Riding Downhill--Part Eight of Fixed Gear 101
by Greg Goode


In this section, you'll learn new ways to control the speed of your bike. While you're learning, use them in conjunction with your brake--and take it easy.

Fixers divide hills into two classes: those with obstructions, and those without. Obstructions can include traffic intersections, stop signs, obstacles such as oil, sand, logs or pot holes, blind spots, and other dangers.

Obstructed hills

On an obstructed hill, you must "control your roll." There are two main methods:

Slaloming is the system used by skiers and rollerbladers. As you carve your turns back and forth, concentrate on digging the front wheel into the ground. This easy method actually has remarkable slowing power, and you will find it convenient when you are tired. But it is advisable only if you have enough free space for the side-to-side slalom movement. You will need about the width of one traffic lane on the road. Rare, but it happens.

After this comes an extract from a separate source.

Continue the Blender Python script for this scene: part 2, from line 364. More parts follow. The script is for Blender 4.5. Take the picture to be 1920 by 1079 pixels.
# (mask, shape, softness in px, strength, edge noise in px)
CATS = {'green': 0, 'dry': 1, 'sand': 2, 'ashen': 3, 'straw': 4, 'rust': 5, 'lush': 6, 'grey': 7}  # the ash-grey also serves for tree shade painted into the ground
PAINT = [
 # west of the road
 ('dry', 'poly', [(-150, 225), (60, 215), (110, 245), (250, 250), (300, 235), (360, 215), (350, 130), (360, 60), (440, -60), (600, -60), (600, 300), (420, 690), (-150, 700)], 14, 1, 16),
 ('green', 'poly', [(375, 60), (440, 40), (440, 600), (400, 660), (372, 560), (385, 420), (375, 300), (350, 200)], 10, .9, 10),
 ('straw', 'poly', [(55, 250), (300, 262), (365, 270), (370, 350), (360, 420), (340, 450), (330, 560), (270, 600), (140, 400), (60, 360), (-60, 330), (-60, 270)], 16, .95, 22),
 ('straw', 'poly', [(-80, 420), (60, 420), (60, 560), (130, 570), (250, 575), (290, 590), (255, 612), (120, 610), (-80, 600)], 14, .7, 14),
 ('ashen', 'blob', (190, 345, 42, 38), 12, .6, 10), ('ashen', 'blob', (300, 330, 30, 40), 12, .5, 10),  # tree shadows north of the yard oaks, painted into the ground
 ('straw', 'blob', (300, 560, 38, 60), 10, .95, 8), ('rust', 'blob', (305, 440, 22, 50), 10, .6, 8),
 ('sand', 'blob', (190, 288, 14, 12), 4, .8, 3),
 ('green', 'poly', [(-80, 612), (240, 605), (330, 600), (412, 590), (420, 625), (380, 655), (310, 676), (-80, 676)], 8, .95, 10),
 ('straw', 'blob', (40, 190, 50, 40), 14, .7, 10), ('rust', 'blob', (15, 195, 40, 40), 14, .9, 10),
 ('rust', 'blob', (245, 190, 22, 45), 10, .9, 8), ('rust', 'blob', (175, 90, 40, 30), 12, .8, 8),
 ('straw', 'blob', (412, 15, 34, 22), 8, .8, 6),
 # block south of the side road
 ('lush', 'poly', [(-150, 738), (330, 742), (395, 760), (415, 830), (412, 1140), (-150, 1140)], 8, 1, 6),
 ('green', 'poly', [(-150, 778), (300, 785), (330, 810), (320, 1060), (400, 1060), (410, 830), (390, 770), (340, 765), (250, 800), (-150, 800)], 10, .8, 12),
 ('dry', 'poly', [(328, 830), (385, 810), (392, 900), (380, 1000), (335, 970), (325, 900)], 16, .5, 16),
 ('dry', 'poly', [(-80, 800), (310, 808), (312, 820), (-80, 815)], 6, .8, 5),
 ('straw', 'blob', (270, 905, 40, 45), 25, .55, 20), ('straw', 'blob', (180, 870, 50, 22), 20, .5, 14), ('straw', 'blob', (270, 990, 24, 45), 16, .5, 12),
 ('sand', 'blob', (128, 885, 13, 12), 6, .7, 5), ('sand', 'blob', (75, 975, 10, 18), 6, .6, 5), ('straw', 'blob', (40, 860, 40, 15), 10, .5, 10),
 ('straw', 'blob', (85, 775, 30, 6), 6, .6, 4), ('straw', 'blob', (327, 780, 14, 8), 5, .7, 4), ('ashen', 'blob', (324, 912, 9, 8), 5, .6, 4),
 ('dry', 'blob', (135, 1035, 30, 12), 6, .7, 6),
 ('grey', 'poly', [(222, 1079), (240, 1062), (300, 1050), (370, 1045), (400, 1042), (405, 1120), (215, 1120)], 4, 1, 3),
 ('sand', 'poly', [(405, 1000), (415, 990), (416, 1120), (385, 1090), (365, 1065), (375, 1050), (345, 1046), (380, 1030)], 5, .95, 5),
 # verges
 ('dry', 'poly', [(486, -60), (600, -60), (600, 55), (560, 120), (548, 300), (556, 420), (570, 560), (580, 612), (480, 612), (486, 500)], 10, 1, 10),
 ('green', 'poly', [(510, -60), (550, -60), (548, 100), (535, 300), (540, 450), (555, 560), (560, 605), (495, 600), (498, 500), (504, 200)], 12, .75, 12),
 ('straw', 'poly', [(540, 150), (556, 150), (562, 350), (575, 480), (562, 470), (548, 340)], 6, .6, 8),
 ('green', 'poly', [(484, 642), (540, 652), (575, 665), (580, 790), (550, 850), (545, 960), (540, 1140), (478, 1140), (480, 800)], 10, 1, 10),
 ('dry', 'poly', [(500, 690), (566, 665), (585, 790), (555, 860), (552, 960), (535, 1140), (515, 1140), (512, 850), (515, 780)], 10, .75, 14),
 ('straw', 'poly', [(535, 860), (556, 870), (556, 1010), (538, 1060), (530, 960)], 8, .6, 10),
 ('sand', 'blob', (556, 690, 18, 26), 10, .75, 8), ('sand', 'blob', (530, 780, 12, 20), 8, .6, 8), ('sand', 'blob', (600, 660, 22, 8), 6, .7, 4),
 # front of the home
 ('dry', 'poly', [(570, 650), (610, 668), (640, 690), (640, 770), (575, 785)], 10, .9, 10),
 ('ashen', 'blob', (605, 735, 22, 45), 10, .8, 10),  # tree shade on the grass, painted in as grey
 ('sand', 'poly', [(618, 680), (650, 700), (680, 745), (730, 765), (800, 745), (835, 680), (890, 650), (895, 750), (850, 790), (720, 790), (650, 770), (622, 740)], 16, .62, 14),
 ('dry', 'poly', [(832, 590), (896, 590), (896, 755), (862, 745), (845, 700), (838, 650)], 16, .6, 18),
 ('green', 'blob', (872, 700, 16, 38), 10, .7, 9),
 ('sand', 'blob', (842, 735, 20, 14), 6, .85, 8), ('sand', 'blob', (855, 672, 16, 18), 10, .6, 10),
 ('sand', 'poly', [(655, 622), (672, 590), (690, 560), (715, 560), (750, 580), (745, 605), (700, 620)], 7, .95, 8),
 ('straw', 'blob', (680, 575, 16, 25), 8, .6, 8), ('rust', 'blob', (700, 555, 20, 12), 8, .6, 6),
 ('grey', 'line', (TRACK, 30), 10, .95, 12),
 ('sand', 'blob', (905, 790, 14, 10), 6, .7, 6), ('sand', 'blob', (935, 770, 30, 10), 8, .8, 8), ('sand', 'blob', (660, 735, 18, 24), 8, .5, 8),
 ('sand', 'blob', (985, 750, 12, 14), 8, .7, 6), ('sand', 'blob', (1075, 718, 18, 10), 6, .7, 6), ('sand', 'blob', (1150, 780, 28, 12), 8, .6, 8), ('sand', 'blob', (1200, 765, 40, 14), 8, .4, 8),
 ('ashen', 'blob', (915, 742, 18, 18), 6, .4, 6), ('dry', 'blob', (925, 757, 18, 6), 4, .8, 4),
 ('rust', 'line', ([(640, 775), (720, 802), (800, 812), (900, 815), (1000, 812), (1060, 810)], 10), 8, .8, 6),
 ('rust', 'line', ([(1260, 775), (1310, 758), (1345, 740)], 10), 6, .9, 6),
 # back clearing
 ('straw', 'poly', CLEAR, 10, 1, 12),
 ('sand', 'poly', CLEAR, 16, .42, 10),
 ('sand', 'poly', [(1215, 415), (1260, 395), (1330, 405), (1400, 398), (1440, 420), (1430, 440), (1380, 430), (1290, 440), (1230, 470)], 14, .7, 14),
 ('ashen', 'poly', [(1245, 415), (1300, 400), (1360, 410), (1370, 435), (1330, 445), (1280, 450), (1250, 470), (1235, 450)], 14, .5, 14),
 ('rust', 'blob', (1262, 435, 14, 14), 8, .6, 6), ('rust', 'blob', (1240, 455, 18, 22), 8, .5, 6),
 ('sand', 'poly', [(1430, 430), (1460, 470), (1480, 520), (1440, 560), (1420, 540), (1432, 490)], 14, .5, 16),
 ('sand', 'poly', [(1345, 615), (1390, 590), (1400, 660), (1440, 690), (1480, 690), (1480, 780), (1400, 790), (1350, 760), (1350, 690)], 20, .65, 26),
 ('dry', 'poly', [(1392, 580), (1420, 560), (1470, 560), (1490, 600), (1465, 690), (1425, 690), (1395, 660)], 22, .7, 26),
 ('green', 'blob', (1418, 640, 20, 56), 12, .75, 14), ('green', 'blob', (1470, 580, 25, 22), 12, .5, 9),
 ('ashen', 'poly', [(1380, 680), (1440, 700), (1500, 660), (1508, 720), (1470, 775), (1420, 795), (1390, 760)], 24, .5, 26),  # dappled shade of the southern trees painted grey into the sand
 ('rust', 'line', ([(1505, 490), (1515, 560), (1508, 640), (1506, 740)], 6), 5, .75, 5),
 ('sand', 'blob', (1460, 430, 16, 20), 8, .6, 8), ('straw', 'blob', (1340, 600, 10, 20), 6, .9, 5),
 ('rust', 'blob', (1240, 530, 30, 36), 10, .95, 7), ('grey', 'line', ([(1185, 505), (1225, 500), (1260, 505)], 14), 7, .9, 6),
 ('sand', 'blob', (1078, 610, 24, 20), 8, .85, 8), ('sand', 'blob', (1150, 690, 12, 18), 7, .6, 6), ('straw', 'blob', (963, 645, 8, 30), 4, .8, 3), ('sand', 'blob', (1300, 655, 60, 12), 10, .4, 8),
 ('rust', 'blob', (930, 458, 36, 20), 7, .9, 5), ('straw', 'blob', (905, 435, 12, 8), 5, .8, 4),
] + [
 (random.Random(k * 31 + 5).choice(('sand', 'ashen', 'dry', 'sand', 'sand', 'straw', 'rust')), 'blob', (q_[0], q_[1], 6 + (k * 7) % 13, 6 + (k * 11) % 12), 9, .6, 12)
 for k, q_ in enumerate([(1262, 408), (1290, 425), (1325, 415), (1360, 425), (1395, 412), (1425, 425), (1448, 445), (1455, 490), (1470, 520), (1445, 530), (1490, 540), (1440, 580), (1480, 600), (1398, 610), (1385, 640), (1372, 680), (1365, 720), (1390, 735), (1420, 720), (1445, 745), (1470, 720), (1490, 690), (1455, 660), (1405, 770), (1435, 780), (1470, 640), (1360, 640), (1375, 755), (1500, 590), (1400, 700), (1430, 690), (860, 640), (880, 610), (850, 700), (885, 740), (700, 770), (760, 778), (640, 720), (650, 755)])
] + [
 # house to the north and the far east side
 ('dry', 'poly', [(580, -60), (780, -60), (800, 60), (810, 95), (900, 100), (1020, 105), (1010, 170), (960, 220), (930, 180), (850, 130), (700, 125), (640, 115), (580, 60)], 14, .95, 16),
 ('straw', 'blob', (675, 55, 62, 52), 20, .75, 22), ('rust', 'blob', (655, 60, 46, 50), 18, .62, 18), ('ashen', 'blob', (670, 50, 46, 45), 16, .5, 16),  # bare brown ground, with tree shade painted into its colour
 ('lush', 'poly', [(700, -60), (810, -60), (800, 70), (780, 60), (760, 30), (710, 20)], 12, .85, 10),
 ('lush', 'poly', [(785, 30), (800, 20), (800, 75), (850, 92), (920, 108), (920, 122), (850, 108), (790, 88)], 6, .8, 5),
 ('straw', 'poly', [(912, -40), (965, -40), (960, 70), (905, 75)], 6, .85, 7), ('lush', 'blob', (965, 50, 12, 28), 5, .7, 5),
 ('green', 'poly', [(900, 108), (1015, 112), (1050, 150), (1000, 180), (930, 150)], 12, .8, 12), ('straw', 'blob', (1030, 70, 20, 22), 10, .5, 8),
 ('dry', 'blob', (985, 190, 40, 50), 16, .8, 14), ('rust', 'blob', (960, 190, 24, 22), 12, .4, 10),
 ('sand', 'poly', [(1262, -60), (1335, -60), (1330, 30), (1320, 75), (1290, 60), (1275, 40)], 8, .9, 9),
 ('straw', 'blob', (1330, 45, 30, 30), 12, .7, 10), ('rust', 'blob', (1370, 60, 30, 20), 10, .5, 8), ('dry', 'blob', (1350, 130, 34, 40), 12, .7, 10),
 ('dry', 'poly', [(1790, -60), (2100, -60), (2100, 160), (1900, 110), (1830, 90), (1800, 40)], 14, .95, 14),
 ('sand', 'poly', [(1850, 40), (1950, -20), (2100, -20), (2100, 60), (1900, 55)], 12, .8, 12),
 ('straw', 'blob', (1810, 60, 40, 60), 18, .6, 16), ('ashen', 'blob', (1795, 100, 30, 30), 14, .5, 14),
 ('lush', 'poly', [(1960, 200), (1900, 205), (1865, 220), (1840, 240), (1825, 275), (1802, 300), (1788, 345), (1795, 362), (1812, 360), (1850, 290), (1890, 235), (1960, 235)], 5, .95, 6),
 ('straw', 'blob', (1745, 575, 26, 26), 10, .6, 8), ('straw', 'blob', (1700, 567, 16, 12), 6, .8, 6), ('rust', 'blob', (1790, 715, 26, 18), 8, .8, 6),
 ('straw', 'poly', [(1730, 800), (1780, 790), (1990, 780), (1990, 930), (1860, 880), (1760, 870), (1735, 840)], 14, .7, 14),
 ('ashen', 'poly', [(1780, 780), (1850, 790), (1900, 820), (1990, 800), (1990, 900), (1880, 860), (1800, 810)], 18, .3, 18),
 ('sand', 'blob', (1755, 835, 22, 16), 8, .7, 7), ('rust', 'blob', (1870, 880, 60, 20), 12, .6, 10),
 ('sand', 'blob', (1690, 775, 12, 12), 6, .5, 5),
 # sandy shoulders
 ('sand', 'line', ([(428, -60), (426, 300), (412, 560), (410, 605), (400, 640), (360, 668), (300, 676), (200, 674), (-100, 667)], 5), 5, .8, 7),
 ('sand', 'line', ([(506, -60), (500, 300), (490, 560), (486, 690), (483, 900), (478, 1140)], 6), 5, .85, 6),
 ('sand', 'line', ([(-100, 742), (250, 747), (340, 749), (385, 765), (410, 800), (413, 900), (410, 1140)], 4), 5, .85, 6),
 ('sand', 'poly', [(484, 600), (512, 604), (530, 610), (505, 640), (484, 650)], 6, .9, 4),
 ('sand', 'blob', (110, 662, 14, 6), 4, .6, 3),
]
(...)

Backpedaling is the classic fixed gear braking technique. As you descend, you resist the forward motion of the pedals. One leg pushes back and down on the rear pedal as it rises up and forward, while the other leg pulls up on the front pedal as it rotates forward and down. If you're approaching a red light, a stop sign or cross traffic, you might end up going at about a walking pace.

Unobstructed hills

Unobstructed hills are rare. When you find one, use the opportunity to sprint! Get to know your top rpm and the hills that you can handle. Remember the cadence drills, which give you the ability to handle high rpm. If you find yourself 'spinning out' frequently, reconsider your choice of gear.


As always, you ride your bike at your own risk. 63xc.com and Greg Goode will not be held liable for any damage or injury arising from use of these lessons.